Ghislain LEPRINCE : « Tout simplement parce que les agriculteurs ont peur que le marché BIO ait atteint un niveau de grande maturité et que la rémunération des efforts ne soit pas au rendez-vous. Ensuite, nous sommes dans une typologie d’exploitations céréalières des Hauts de France avec une orientation cultures industrielles (pomme de terre, légumes, betterave, etc.) où l’agriculture BIO est peut-être un peu moins adaptée. Nous avons des agriculteurs BIO dans quasiment tous les groupes, il y a donc beaucoup de partage. Et dans les travaux que nous réalisons, nous nous rendons compte que nos pratiques se rapprochent de la BIO. Nos conclusions sont que tant qualitativement que quantitativement, notre approche nous semble plus raisonnable. » 

Alors, concrètement, quels sont les résultats de vos travaux ?

 Ghislain LEPRINCE : « Nous assistons à un changement fort des pratiques culturales. Là où les méthodes alternatives n’étaient quasiment pas présentes il y a quelques années, nous avons des agriculteurs qui sont à 75 % voire 90 % de méthodes alternatives dans leurs exploitations. La HVE nous permet ça, elle permet de sortir d’autres indicateurs que le zéro phyto et installer les agriculteurs dans une démarche de progrès. Et les consommateurs doivent bien comprendre cela, les agriculteurs sont en marche pour répondre de mieux en mieux aux nouvelles demandes. La grille de la certification HVE est un outil qui permet de mesurer l’état de l’avancement de l’agriculteur sur la gestion de ces problématiques : c’est concret et mesurable. »  

Nous sous-tendons bien que la certification HVE est avant tout une affaire de pratiques agricoles et environnementales mais aussi de traçabilité et de données collectées. La traçabilité est sujet très bien maitrisé par les agriculteurs, qui renseignent quotidiennement leurs interventions dans les parcelles, mais aussi par ISAGRI qui a développé un logiciel spécifique GEOFOLIA !

Cécilia GORET, comment le numérique facilite la vie de l’agriculteur dans son processus de certification ?
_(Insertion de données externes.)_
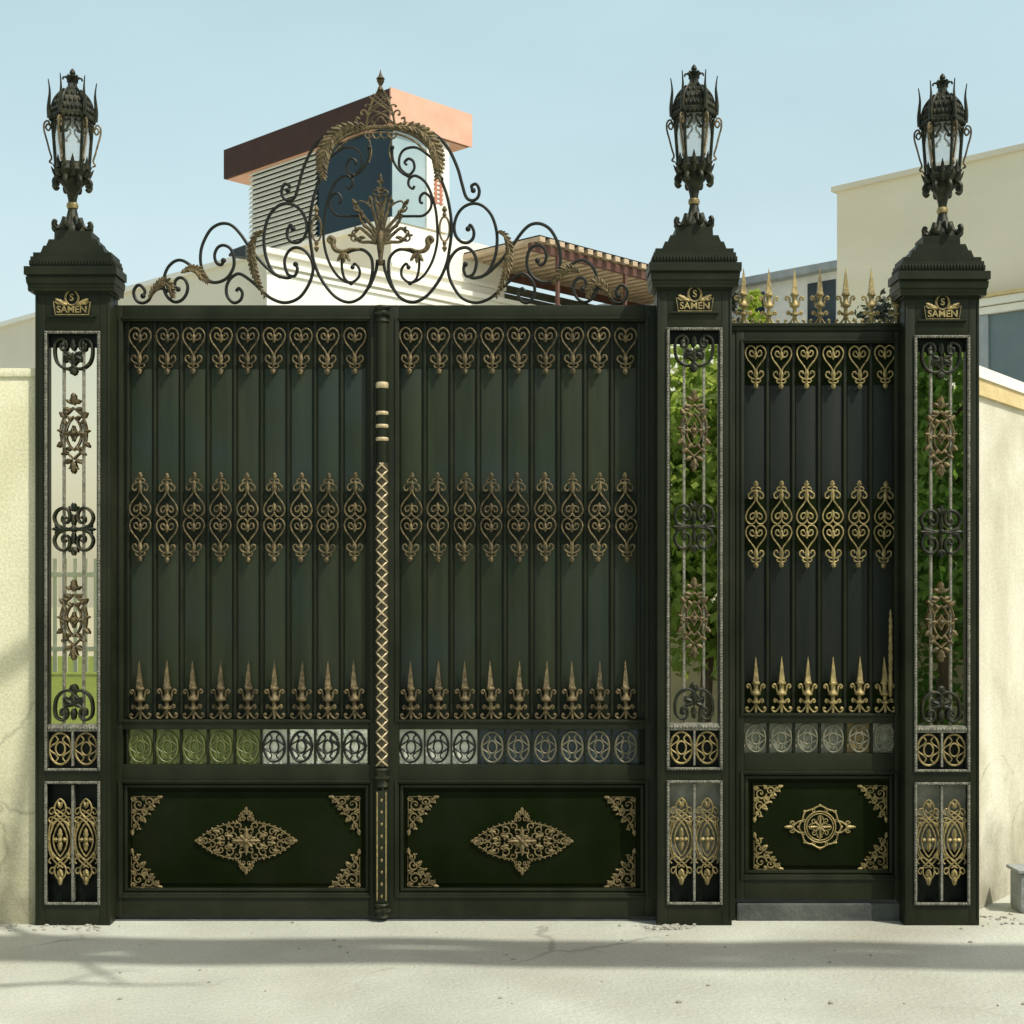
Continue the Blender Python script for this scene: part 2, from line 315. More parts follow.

Cécilia GORET : « Pour la certification HVE, nous nous appuyons sur notre logiciel de suivi parcellaire GEOFOLIA. En effet, ce logiciel est le tableau de bord de l’agriculteur car il rassemble la totalité des parcelles et des interventions qui y sont réalisées. Pour la certification HVE, GEOFOLIA calcule en automatique les indicateurs clés et permet de mesurer l’état d’avancement de l’exploitation dans son processus de certification.  Si nous prenons l’exemple du pilier « Biodiversité », nous avons développé sur GEOFOLIA des algorithmes qui permettent, via des cartes satellitaires, de mesurer automatiquement les infrastructures agro écologiques présentes sur l’exploitation : l’agriculteur obtient très facilement son évaluation et peu définir, le cas échéant, un plan de progrès. Aussi, si nous prenons le thème de l’application des produits phytosanitaires, grâce à la saisie réglementaire que réalise l’agriculteur au cours de sa saison culturale, GEOFOLIA mesure l’IFT de la culture sur la parcelle et permet de le comparer à l’IFT cible. Grâce à cet indicateur, l’agriculteur va pouvoir piloter sa réduction d’usage de produits phytosanitaires et mesurer l’impact de ses changements de pratique. Pour que les données de comparaison soient toujours correctes, nous avons développé des API qui permettent en temps réel de mettre à jours les jeux de données issus des ministères (IFT, notamment) ou des organismes assurant le suivi des homologations des produits phytosanitaire (dose réglementaire, délai de traitement, etc.). »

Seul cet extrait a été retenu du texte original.